» **EXERCISE REQUIREMENTS**: Take the data below and repeat it exactly.

=== INFORMATION PROVIDED ===

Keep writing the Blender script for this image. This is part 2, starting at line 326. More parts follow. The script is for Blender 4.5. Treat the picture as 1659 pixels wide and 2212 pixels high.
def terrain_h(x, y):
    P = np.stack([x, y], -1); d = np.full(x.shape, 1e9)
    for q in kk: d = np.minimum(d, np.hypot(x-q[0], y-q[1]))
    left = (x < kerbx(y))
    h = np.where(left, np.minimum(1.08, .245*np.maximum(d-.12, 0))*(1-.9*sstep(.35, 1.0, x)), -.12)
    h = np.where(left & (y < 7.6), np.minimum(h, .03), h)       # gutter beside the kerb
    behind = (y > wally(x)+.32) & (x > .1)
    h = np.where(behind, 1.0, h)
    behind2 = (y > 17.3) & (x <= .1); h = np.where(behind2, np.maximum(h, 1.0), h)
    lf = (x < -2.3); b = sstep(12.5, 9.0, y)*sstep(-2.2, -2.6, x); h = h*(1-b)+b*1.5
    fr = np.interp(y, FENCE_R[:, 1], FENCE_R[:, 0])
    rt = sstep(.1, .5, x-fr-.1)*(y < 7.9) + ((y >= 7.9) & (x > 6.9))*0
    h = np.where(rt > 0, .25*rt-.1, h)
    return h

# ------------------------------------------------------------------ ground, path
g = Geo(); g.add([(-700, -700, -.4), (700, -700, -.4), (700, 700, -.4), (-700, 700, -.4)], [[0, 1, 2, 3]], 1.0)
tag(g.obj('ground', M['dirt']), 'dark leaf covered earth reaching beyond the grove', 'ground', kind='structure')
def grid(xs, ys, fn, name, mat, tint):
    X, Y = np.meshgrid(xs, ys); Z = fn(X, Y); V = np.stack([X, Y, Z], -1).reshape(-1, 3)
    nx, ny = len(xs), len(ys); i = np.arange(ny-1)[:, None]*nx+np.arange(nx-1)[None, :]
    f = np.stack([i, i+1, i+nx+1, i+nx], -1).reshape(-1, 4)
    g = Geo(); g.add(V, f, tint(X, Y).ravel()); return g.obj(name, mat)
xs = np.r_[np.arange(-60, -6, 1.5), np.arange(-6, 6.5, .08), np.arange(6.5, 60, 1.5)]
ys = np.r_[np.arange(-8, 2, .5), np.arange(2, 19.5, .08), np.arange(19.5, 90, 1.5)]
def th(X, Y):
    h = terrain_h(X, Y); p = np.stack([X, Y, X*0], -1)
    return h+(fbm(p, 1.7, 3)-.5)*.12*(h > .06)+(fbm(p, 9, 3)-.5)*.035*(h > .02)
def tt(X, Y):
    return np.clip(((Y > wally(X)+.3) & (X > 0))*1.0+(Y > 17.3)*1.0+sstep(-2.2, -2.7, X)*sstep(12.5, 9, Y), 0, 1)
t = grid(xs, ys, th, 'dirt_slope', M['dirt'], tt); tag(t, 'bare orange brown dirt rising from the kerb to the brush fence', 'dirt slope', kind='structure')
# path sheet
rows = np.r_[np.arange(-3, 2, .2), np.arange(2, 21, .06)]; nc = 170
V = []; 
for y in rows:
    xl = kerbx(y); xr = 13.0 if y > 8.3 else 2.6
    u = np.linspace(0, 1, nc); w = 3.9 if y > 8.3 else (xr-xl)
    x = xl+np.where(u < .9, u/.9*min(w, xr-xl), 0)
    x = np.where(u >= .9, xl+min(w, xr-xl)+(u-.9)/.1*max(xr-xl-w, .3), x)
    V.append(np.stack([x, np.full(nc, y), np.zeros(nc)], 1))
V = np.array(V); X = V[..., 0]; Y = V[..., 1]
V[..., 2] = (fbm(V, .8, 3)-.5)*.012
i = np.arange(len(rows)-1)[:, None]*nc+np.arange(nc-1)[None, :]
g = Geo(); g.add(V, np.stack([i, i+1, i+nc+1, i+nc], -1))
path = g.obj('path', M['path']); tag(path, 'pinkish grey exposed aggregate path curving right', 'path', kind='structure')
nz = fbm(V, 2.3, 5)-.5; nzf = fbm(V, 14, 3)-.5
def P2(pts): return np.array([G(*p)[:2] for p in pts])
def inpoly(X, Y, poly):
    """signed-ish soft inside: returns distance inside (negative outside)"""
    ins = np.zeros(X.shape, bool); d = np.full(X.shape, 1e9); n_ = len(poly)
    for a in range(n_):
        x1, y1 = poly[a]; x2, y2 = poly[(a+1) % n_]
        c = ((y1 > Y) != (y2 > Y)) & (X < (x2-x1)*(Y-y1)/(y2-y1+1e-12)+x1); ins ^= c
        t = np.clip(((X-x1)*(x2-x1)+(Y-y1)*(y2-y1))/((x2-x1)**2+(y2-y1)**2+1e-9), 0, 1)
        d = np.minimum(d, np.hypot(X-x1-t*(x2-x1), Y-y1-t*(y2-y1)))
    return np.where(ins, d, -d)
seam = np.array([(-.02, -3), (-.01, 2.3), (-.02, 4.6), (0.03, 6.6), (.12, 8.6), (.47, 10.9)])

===

» **RESULT FOR THIS TASK**:
Keep writing the Blender script for this image. This is part 2, starting at line 326. More parts follow. The script is for Blender 4.5. Treat the picture as 1659 pixels wide and 2212 pixels high.
def terrain_h(x, y):
    P = np.stack([x, y], -1); d = np.full(x.shape, 1e9)
    for q in kk: d = np.minimum(d, np.hypot(x-q[0], y-q[1]))
    left = (x < kerbx(y))
    h = np.where(left, np.minimum(1.08, .245*np.maximum(d-.12, 0))*(1-.9*sstep(.35, 1.0, x)), -.12)
    h = np.where(left & (y < 7.6), np.minimum(h, .03), h)       # gutter beside the kerb
    behind = (y > wally(x)+.32) & (x > .1)
    h = np.where(behind, 1.0, h)
    behind2 = (y > 17.3) & (x <= .1); h = np.where(behind2, np.maximum(h, 1.0), h)
    lf = (x < -2.3); b = sstep(12.5, 9.0, y)*sstep(-2.2, -2.6, x); h = h*(1-b)+b*1.5
    fr = np.interp(y, FENCE_R[:, 1], FENCE_R[:, 0])
    rt = sstep(.1, .5, x-fr-.1)*(y < 7.9) + ((y >= 7.9) & (x > 6.9))*0
    h = np.where(rt > 0, .25*rt-.1, h)
    return h

# ------------------------------------------------------------------ ground, path
g = Geo(); g.add([(-700, -700, -.4), (700, -700, -.4), (700, 700, -.4), (-700, 700, -.4)], [[0, 1, 2, 3]], 1.0)
tag(g.obj('ground', M['dirt']), 'dark leaf covered earth reaching beyond the grove', 'ground', kind='structure')
def grid(xs, ys, fn, name, mat, tint):
    X, Y = np.meshgrid(xs, ys); Z = fn(X, Y); V = np.stack([X, Y, Z], -1).reshape(-1, 3)
    nx, ny = len(xs), len(ys); i = np.arange(ny-1)[:, None]*nx+np.arange(nx-1)[None, :]
    f = np.stack([i, i+1, i+nx+1, i+nx], -1).reshape(-1, 4)
    g = Geo(); g.add(V, f, tint(X, Y).ravel()); return g.obj(name, mat)
xs = np.r_[np.arange(-60, -6, 1.5), np.arange(-6, 6.5, .08), np.arange(6.5, 60, 1.5)]
ys = np.r_[np.arange(-8, 2, .5), np.arange(2, 19.5, .08), np.arange(19.5, 90, 1.5)]
def th(X, Y):
    h = terrain_h(X, Y); p = np.stack([X, Y, X*0], -1)
    return h+(fbm(p, 1.7, 3)-.5)*.12*(h > .06)+(fbm(p, 9, 3)-.5)*.035*(h > .02)
def tt(X, Y):
    return np.clip(((Y > wally(X)+.3) & (X > 0))*1.0+(Y > 17.3)*1.0+sstep(-2.2, -2.7, X)*sstep(12.5, 9, Y), 0, 1)
t = grid(xs, ys, th, 'dirt_slope', M['dirt'], tt); tag(t, 'bare orange brown dirt rising from the kerb to the brush fence', 'dirt slope', kind='structure')
# path sheet
rows = np.r_[np.arange(-3, 2, .2), np.arange(2, 21, .06)]; nc = 170
V = []; 
for y in rows:
    xl = kerbx(y); xr = 13.0 if y > 8.3 else 2.6
    u = np.linspace(0, 1, nc); w = 3.9 if y > 8.3 else (xr-xl)
    x = xl+np.where(u < .9, u/.9*min(w, xr-xl), 0)
    x = np.where(u >= .9, xl+min(w, xr-xl)+(u-.9)/.1*max(xr-xl-w, .3), x)
    V.append(np.stack([x, np.full(nc, y), np.zeros(nc)], 1))
V = np.array(V); X = V[..., 0]; Y = V[..., 1]
V[..., 2] = (fbm(V, .8, 3)-.5)*.012
i = np.arange(len(rows)-1)[:, None]*nc+np.arange(nc-1)[None, :]
g = Geo(); g.add(V, np.stack([i, i+1, i+nc+1, i+nc], -1))
path = g.obj('path', M['path']); tag(path, 'pinkish grey exposed aggregate path curving right', 'path', kind='structure')
nz = fbm(V, 2.3, 5)-.5; nzf = fbm(V, 14, 3)-.5
def P2(pts): return np.array([G(*p)[:2] for p in pts])
def inpoly(X, Y, poly):
    """signed-ish soft inside: returns distance inside (negative outside)"""
    ins = np.zeros(X.shape, bool); d = np.full(X.shape, 1e9); n_ = len(poly)
    for a in range(n_):
        x1, y1 = poly[a]; x2, y2 = poly[(a+1) % n_]
        c = ((y1 > Y) != (y2 > Y)) & (X < (x2-x1)*(Y-y1)/(y2-y1+1e-12)+x1); ins ^= c
        t = np.clip(((X-x1)*(x2-x1)+(Y-y1)*(y2-y1))/((x2-x1)**2+(y2-y1)**2+1e-9), 0, 1)
        d = np.minimum(d, np.hypot(X-x1-t*(x2-x1), Y-y1-t*(y2-y1)))
    return np.where(ins, d, -d)
seam = np.array([(-.02, -3), (-.01, 2.3), (-.02, 4.6), (0.03, 6.6), (.12, 8.6), (.47, 10.9)])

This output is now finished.